Despite narrowly losing its ASSU special fees vote last spring, the Stanford News Readership Program (SNRP) has secured funding from University administrators to continue providing free newspapers in dining halls and newsstands across campus.
The six year-old program was bailed out in part by $15,000 in funding from the Provost’s Office matched with funds from the Undergraduate Senate, the Vice Provost of Student Affairs and its own reserve money, Aaron Qayumi ‘09, president of the program, told The Daily in an email.
The program also cut costs by eliminating distribution to the graduate community, which strongly voted against the SNRP’s special fees request.
Although the SNRP received 67.57 percent of the undergraduate vote, it fell short of the requisite endorsement by 15 percent of the total student population, both graduate and undergraduate.
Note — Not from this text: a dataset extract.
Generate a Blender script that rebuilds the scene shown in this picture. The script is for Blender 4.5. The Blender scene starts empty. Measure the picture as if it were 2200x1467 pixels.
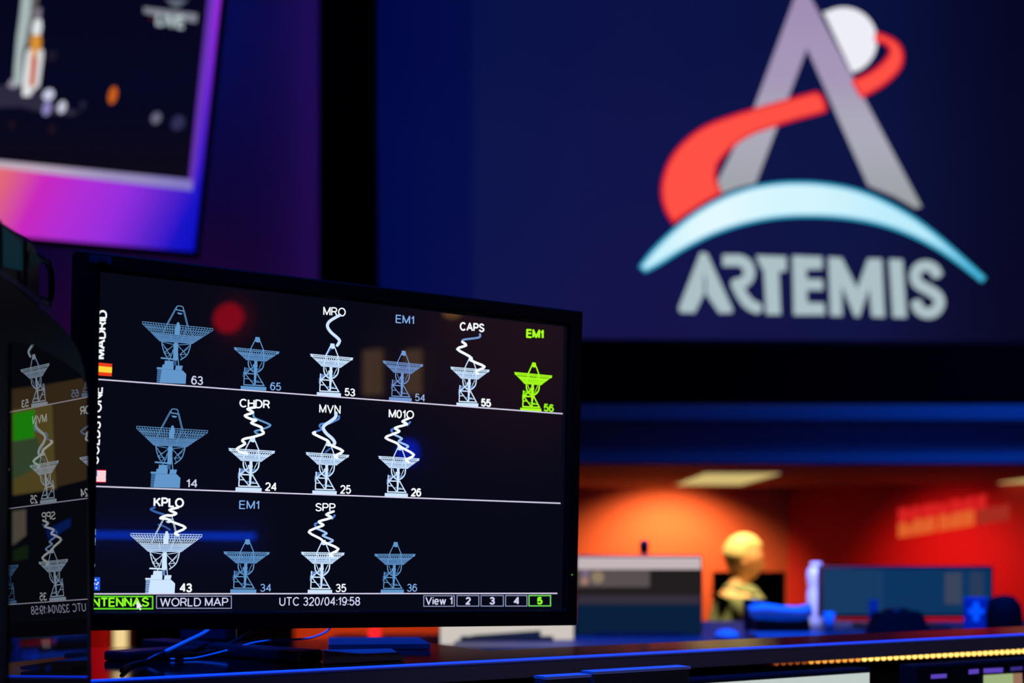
import bpy, bmesh, math, random
from mathutils import Vector, Matrix
from mathutils.geometry import tessellate_polygon
random.seed(7)
S = bpy.context.scene
COL = S.collection
V = Vector
# ------------------------------------------------------------------ camera, world, lights, exposure
FPX, CX, CY, CAMZ = 2900.0, 1100.0, 1180.0, 1.45
cam = bpy.data.cameras.new('camera')
cam.sensor_width = 36.0
cam.lens = 36.0 * FPX / 2200.0
cam.shift_y = (CY - 733.5) / 2200.0
cam.clip_start = 0.05
cam.dof.use_dof = True
cam.dof.focus_distance = 1.40
cam.dof.aperture_fstop = 4.3
camo = bpy.data.objects.new('camera', cam)
camo.location = (0, 0, CAMZ)
camo.rotation_euler = (math.pi / 2, 0, 0)
COL.objects.link(camo)
S.camera = camo
S.view_settings.view_transform = 'Standard'
S.view_settings.look = 'None'
S.view_settings.exposure = 0.0
S.view_settings.gamma = 1.0
S.view_settings.use_curve_mapping = False
wd = bpy.data.worlds.new('dark_room')
S.world = wd
wd.use_nodes = True
wd.node_tree.nodes['Background'].inputs[0].default_value = (0.25, 0.3, 1.0, 1)
wd.node_tree.nodes['Background'].inputs[1].default_value = 0.004


def lin(c):
    return tuple((x / 255 / 12.92) if x / 255 <= 0.04045 else ((x / 255 + 0.055) / 1.055) ** 2.4 for x in c)


def lamp(name, kind, loc, target, color, power, size=0.5, size_y=None, cone=60, blend=0.4, soft=0.1):
    l = bpy.data.lights.new(name, kind)
    l.color = color
    l.energy = power
    if kind == 'AREA':
        l.size = size
        if size_y:
            l.shape = 'RECTANGLE'
            l.size_y = size_y
    if kind == 'SPOT':
        l.spot_size = math.radians(cone)
        l.spot_blend = blend
        l.shadow_soft_size = soft
    if kind == 'POINT':
        l.shadow_soft_size = soft
    o = bpy.data.objects.new(name, l)
    o.location = loc
    o.rotation_euler = (V(target) - V(loc)).to_track_quat('-Z', 'Y').to_euler()
    COL.objects.link(o)
    return o


BLUE = (0.0, 0.075, 1.0)
# theatrical blue wash over the consoles, then two added fill lamps
lamp('blue_console_light', 'SPOT', (-0.5, 0.9, 4.8), (0.2, 1.65, 1.3), BLUE, 1900, cone=34, blend=0.8, soft=0.12)
lamp('blue_row_light', 'SPOT', (0.6, 2.4, 5.2), (0.85, 3.95, 1.2), BLUE, 2600, cone=34, blend=0.8, soft=0.12)
lamp('bottle_fill_light', 'SPOT', (0.4, 3.2, 2.9), (0.99, 4.5, 1.32), (0.85, 0.82, 1.0), 210, cone=12, blend=0.6, soft=0.05)  # added fill to whiten the bottle, no lamp of the room
lamp('console_fill_light', 'SPOT', (1.3, -0.6, 2.7), (0.6, 1.6, 1.3), (0.62, 0.62, 1.0), 34, cone=44, blend=0.8, soft=0.15)  # added fill on the shelf fascia, standing in for monitor glow
# blue wash on the soffit and the wall above it
lamp('blue_soffit_light', 'AREA', (5.2, 9.8, 4.2), (3.6, 12.0, 2.5), (0.0, 0.10, 1.0), 62, 0.8)
lamp('blue_soffit_fill_light', 'AREA', (3.4, 9.4, 1.9), (3.4, 12.3, 2.45), (0.0, 0.07, 1.0), 6, 0.6)  # added fill to lift the dark lower band of the soffit
lamp('blue_wall_light', 'AREA', (-3.6, 10.4, 6.9), (-3.2, 12.4, 5.4), (0.0, 0.06, 1.0), 26, 0.8)
lamp('magenta_wall_light', 'AREA', (-3.3, 11.6, 2.9), (-3.4, 12.4, 3.9), (0.7, 0.0, 0.6), 4, 0.5)
lamp('violet_edge_light', 'AREA', (-1.745, 12.16, 5.0), (-2.5, 12.45, 5.0), (0.30, 0.05, 1.0), 3.4, 0.08, 4.6)
# warm and red light in the recess
lamp('warm_downlight', 'SPOT', (1.98, 15.85, 2.17), (1.92, 16.9, 0.6), (1.0, 0.47, 0.20), 215, cone=125, blend=0.7, soft=0.05)
lamp('warm_downlight_low', 'SPOT', (-2.0, 15.2, 2.1), (-2.0, 16.9, 0.9), (1.0, 0.24, 0.07), 170, cone=110, blend=0.6, soft=0.05)
lamp('red_wall_light', 'SPOT', (4.1, 14.3, 1.9), (5.15, 15.6, 0.95), (1.0, 0.10, 0.10), 120, cone=88, blend=1.0, soft=0.1)
lamp('red_left_light', 'SPOT', (-3.4, 9.0, 3.4), (-3.25, 10.6, 1.5), (1.0, 0.02, 0.03), 130, cone=50, blend=0.8, soft=0.1)
lamp('person_downlight', 'SPOT', (1.0, 6.5, 3.0), (1.22, 6.98, 1.45), (1.0, 0.76, 0.38), 420, cone=26, blend=0.7, soft=0.05)
lamp('person_side_light', 'SPOT', (2.3, 6.2, 1.9), (1.25, 7.0, 1.35), (1.0, 0.5, 0.15), 60, cone=30, blend=0.7, soft=0.05)
# dim reddish house light on the wall behind the camera's right shoulder
lamp('red_house_light', 'SPOT', (5.6, -2.9, 3.2), (7.6, -3.1, 3.1), (1.0, 0.42, 0.42), 120, cone=70, blend=1.0, soft=.2)


# ------------------------------------------------------------------ helpers
def W(x, y, d):
    """point of the place seen at photo position (x, y), d metres ahead of the camera"""
    return V(((x - CX) / FPX * d, d, CAMZ - (y - CY) / FPX * d))


def ray(x, y):
    return V(((x - CX) / FPX, 1.0, -(y - CY) / FPX))


CAMP = V((0, 0, CAMZ))


class Plane:
    def __init__(self, o, u, v):
        self.o = V(o)
        self.u = V(u).normalized()
        self.v = (V(v) - self.u * self.u.dot(V(v))).normalized()
        self.n = self.u.cross(self.v).normalized()
        if self.n.dot(CAMP - self.o) < 0:
            self.n = -self.n

    def at(self, a, b, c=0.0):
        return self.o + self.u * a + self.v * b + self.n * c

    def px(self, x, y, c=0.0):
        r = ray(x, y)
        q = self.o + self.n * c
        t = (q - CAMP).dot(self.n) / r.dot(self.n)
        return CAMP + r * t

    def ab(self, x, y, c=0.0):
        p = self.px(x, y, c) - self.o
        return p.dot(self.u), p.dot(self.v)


class MB:
    def __init__(self):
        self.v, self.f, self.s = [], [], []

    def add(self, pts, faces, smooth=False):
        k = len(self.v)
        self.v += [V(p) for p in pts]
        for f in faces:
            self.f.append([i + k for i in f])
            self.s.append(smooth)
        return self

    def poly(self, pts):
        pts = [V(p) for p in pts]
        if len(pts) <= 4:
            return self.add(pts, [list(range(len(pts)))])
        return self.add(pts, [list(t) for t in tessellate_polygon([pts])])

    def obox(self, c, ux, uy, uz):
        """box centred at c with half-extent vectors"""
        c, ux, uy, uz = V(c), V(ux), V(uy), V(uz)
        if ux.cross(uy).dot(uz) < 0:
            ux = -ux
        p = [c + ux * i + uy * j + uz * k for k in (-1, 1) for j in (-1, 1) for i in (-1, 1)]
        return self.add(p, [(0, 2, 3, 1), (4, 5, 7, 6), (0, 1, 5, 4), (2, 6, 7, 3), (0, 4, 6, 2), (1, 3, 7, 5)])

    def box(self, x0, x1, y0, y1, z0, z1):
        return self.obox(((x0 + x1) / 2, (y0 + y1) / 2, (z0 + z1) / 2), ((x1 - x0) / 2, 0, 0), (0, (y1 - y0) / 2, 0), (0, 0, (z1 - z0) / 2))

    def prism(self, pts, ext):
        """flat outline given thickness along vector ext"""
        pts = [V(p) for p in pts]
        ext = V(ext)
        n = len(pts)
        tri = [list(t) for t in tessellate_polygon([pts])] if n > 4 else [list(range(n))]
        self.add(pts + [p + ext for p in pts],
                 tri + [[i + n for i in reversed(t)] for t in tri] + [[i, i + n, (i + 1) % n + n, (i + 1) % n] for i in range(n)])
        return self

    def tube(self, path, r, n=10, closed=False):
        path = [V(p) for p in path]
        m = len(path)
        rings = []
        up = None
        for i, p in enumerate(path):
            a = path[(i - 1) % m] if (i > 0 or closed) else p
            b = path[(i + 1) % m] if (i < m - 1 or closed) else p
            t = (b - a).normalized()
            if up is None:
                up = t.orthogonal().normalized()
            up = (up - t * up.dot(t)).normalized()
            w = t.cross(up)
            rr = r[i] if isinstance(r, (list, tuple)) else r
            rings.append([p + (up * math.cos(2 * math.pi * k / n) + w * math.sin(2 * math.pi * k / n)) * rr for k in range(n)])
        fs = []
        for i in range(m if closed else m - 1):
            j = (i + 1) % m
            for k in range(n):
                fs.append([i * n + k, i * n + (k + 1) % n, j * n + (k + 1) % n, j * n + k])
        if not closed:
            fs.append(list(range(n))[::-1])
            fs.append([(m - 1) * n + k for k in range(n)])
        return self.add([p for rg in rings for p in rg], fs, True)

    def lathe(self, c, prof, n=24, axis=(0, 0, 1)):
        """prof: (radius, height) pairs from bottom to top"""
        c = V(c)
        ax = V(axis).normalized()
        e1 = ax.orthogonal().normalized()
        e2 = ax.cross(e1)
        pts, fs = [], []
        for r, h in prof:
            for k in range(n):
                a = 2 * math.pi * k / n
                pts.append(c + ax * h + (e1 * math.cos(a) + e2 * math.sin(a)) * max(r, 1e-5))
        for i in range(len(prof) - 1):
            for k in range(n):
                fs.append([i * n + k, i * n + (k + 1) % n, (i + 1) * n + (k + 1) % n, (i + 1) * n + k])
        fs.append(list(range(n))[::-1])
        fs.append([(len(prof) - 1) * n + k for k in range(n)])
        return self.add(pts, fs, True)

    def ball(self, c, rx, ry=None, rz=None, n=20, m=12):
        ry = rx if ry is None else ry
        rz = rx if rz is None else rz
        c = V(c)
        pts = [c + V((0, 0, -rz))]
        for i in range(1, m):
            t = math.pi * i / m - math.pi / 2
            for k in range(n):
                a = 2 * math.pi * k / n
                pts.append(c + V((rx * math.cos(t) * math.cos(a), ry * math.cos(t) * math.sin(a), rz * math.sin(t))))
        pts.append(c + V((0, 0, rz)))
        fs = [[0, 1 + (k + 1) % n, 1 + k] for k in range(n)]
        for i in range(m - 2):
            for k in range(n):
                a, b = 1 + i * n + k, 1 + i * n + (k + 1) % n
                fs.append([a, b, b + n, a + n])
        L = len(pts) - 1
        fs += [[L, L - n + k, L - n + (k + 1) % n] for k in range(n)]
        return self.add(pts, fs, True)

    def build(self, name, mat, parent=None, bevel=0.0):
        me = bpy.data.meshes.new(name)
        o = bpy.data.objects.new(name, me)
        COL.objects.link(o)
        if parent is not None:
            o.parent = parent
            org = worldloc(parent)
        else:
            xs = [p.x for p in self.v]; ys = [p.y for p in self.v]; zs = [p.z for p in self.v]
            org = V(((min(xs) + max(xs)) / 2, (min(ys) + max(ys)) / 2, min(zs)))
            o.location = org
        me.from_pydata([p - org for p in self.v], [], self.f)
        for p, sm in zip(me.polygons, self.s):
            p.use_smooth = sm
        me.materials.append(mat)
        if bevel:
            b = o.modifiers.new('edge', 'BEVEL')
            b.width = bevel
            b.segments = 2
            b.limit_method = 'ANGLE'
        return o


def worldloc(o):
    p = V(o.location)
    while o.parent:
        o = o.parent
        p = p + V(o.location)
    return p


def tag(o, label=None, cat=None, group=None, kind=None):
    if label: o['label'] = label
    if cat: o['category'] = cat
    if group: o['group'] = group
    if kind: o['kind'] = kind
    return o


def thing(name, loc, label, cat, group=None):
    o = bpy.data.objects.new(name, None)
    o.empty_display_size = 0.1
    o.location = loc
    COL.objects.link(o)
    return tag(o, label, cat, group)


def structure(o):
    o['kind'] = 'structure'
    return o


_mats = {}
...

SNRP advocates cited two reasons for the shortfall, the first being an unexpected lack of support from the graduate community. The second, according to ASSU Senator Stuart Baimel ‘09, was acronym ambiguity.
“The main problem is that undergrads didn’t vote for it in the highest numbers because they didn’t know what SNRP stands for,” said Baimel, who also writes a column for The Daily. He added that if the group’s name had better conveyed its purpose, it would have received more votes.
Baimel also cited discontent among Row House residents, who do not receive a share of the 800 copies of The New York Times or the 600 copies of the San Jose Mercury News papers distributed on campus Monday through Friday. He said the group is addressing the problem, and copies are available at the quad and at a few other locations besides dining halls.
Provost John Etchemendy was “very sympathetic” to the program’s requests for emergency funding, said Baimel, who attended a meeting with the Provost and leaders of the SNRP.
Seeing that the group fell just short of gaining the necessary endorsement, Etchemendy agreed to help the group for this year only, Baimel said.
According to Baimel, this is not the first time the Provost has helped a student group that lost special fees, although he could not name any other group specifically.
In addition to funding from the Provost, the SNRP will also draw on unused special fees from previous years.
“The way special fees works is that groups rarely spend all the money that they ask for, so groups build up large reserve accounts,” Baimel said.
But reserves were not enough to keep SNRP afloat and, though the Provost is making up the difference this year, his office will not be supplementing next year’s fees, Qayumi wrote.
“He made it very clear that this was something his office pretty much never does,” Qayumi wrote. “[H]is response to student groups who ask for ‘bailouts’ is always, ‘If your group deserves our funding, then why couldn’t you get enough votes.’”
He said the SNRP will be back on the special fees ballot next spring, though for undergraduates only.